A different kind of enterprising woman is the ageing prostitute Fiso of "Seventh Street Alchemy" by Brian Chikwava - a satirical and sardonically humorous story of urban life. In it we read that "In spite of poverty's glorious march into every [Zimbabwean] household, the will to be dignified by underpants and socks [however threadbare] remains intact" (17). In the same story, the narrator refers to the contemporary powers that be as "a State whose methods of governance involve incessant roguery" (18)!

"The Kiss" by Clement Chihota is another amusing tale: a love story with a wickedly ironic twist. In it, a manically ambitious husband addicted to fishing in the troubled waters of the central African economies gains possession (by obviously nefarious means) of a valuable "blood diamond" - only to lose his beautiful and highly intelligent wife to a far more handsome man of evident integrity.
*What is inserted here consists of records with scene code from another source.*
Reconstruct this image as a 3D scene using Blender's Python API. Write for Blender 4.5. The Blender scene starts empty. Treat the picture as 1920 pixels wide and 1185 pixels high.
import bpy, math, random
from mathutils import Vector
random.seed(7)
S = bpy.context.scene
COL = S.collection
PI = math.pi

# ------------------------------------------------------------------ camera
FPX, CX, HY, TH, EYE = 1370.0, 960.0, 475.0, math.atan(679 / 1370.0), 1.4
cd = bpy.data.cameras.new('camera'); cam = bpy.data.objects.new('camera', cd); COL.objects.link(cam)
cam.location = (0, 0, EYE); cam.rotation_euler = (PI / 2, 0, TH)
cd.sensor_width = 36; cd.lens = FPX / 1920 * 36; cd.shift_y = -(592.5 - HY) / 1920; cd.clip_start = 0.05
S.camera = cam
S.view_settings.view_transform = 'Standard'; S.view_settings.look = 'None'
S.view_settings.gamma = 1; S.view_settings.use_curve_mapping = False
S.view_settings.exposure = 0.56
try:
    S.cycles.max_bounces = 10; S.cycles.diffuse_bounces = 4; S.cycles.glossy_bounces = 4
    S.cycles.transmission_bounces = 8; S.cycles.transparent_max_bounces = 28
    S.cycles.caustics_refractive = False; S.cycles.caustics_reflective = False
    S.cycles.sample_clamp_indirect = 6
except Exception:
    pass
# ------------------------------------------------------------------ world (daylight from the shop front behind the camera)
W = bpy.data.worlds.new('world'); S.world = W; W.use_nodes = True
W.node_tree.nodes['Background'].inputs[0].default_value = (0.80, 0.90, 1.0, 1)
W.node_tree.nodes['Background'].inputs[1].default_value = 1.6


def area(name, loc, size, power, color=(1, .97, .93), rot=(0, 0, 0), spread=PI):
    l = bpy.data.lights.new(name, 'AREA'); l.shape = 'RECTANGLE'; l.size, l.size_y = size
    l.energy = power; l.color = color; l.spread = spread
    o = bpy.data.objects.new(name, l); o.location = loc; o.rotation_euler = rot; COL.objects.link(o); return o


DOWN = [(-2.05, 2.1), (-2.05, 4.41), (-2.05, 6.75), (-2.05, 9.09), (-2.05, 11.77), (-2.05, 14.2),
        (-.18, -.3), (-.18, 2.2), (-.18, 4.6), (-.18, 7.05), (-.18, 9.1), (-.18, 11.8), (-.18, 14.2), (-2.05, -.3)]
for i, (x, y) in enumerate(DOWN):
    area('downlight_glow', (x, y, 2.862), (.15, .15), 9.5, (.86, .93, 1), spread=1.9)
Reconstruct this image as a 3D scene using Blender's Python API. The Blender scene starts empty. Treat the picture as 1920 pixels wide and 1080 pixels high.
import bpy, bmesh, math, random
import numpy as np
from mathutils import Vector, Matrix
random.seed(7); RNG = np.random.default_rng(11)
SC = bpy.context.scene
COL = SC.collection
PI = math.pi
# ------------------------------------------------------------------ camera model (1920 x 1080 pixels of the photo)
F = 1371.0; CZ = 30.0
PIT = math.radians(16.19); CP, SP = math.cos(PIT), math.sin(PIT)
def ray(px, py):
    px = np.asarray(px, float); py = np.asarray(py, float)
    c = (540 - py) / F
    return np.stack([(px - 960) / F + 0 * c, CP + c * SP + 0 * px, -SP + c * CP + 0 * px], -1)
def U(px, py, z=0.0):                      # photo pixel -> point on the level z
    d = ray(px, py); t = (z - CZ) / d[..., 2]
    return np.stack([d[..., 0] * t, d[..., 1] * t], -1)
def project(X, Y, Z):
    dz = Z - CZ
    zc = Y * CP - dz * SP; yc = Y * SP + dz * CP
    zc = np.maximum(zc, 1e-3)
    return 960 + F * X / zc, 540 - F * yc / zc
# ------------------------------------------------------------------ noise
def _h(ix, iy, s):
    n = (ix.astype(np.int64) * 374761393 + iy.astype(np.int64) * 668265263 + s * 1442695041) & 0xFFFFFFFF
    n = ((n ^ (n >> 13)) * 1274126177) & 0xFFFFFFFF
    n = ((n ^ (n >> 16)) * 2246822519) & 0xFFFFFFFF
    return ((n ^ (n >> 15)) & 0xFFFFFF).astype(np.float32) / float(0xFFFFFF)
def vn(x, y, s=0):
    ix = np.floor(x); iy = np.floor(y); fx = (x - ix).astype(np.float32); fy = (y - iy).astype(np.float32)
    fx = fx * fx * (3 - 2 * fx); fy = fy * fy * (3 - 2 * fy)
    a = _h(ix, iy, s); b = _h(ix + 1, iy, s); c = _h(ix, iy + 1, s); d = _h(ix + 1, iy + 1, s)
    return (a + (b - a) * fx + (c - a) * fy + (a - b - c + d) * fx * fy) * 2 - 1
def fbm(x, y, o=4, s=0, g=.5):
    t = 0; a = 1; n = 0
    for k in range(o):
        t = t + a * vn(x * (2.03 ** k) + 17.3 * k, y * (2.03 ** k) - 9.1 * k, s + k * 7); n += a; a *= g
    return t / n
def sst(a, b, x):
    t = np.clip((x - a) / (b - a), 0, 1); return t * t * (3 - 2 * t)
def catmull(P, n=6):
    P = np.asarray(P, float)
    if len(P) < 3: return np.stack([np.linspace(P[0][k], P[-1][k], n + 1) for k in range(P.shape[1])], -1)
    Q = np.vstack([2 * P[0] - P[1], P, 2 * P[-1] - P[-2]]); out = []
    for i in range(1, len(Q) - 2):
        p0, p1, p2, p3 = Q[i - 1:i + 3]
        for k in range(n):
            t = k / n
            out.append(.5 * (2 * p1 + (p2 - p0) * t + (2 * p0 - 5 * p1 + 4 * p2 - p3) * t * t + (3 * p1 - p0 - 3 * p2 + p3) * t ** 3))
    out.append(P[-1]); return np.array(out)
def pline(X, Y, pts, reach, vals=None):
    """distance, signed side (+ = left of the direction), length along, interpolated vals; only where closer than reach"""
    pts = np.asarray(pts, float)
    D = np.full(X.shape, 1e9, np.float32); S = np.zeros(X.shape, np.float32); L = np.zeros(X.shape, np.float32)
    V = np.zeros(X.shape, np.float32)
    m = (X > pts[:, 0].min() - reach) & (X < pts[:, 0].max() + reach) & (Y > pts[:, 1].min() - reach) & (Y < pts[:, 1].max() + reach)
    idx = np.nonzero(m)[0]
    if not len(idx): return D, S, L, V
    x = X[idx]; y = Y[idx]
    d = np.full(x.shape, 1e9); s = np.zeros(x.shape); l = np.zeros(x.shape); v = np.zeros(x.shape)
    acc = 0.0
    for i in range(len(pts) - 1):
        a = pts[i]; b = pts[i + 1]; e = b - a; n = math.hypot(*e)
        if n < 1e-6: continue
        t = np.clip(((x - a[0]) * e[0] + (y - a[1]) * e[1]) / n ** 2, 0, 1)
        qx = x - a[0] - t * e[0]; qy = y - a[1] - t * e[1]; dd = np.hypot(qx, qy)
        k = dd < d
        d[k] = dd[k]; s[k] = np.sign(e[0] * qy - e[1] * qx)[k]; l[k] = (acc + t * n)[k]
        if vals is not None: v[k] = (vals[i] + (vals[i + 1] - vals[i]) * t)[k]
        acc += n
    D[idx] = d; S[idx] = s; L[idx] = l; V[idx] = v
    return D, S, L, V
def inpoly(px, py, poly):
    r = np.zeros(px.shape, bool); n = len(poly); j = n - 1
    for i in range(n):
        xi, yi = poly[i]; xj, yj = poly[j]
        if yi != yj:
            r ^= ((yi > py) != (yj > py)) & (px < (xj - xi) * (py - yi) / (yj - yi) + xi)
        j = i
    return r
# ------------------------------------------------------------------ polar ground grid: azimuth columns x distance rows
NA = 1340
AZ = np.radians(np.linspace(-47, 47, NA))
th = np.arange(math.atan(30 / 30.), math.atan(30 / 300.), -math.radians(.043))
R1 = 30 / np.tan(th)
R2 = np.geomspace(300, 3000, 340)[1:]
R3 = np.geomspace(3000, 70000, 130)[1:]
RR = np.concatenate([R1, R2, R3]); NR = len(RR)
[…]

"When Samora Died" by Annie Holmes portrays the pain of a brutally severed relationship - forever marked in the protagonist's mind by the coincident date of Samora Machel's death in an air crash. Responses to the news show up another kind of betrayal - moral and political in kind.

An accomplished story by Alexandra Fuller (known for her recently published memoir) is to some extent a parallel to the previous story in its depiction (within the context of Rhodesian settler society) of a little girl beginning a process of racial reorientation by recognising something of the cruel shallowness of her social group's value system.

The final story, Chris Wilson's "The Twelve Chitenges", similarly demonstrates - with convincing vividness and cutting irony - the very tentative joining of racially distinct forces united in indignation against the irritations caused by bad rulership and a deteriorating economy.

All in all, this is a highly worthwhile and entertaining - as well as mind-broadening - collection of stories, by means of which the reader feels as if she or he has personally encountered some of the realities, ironies and variety of Zimbabwean life.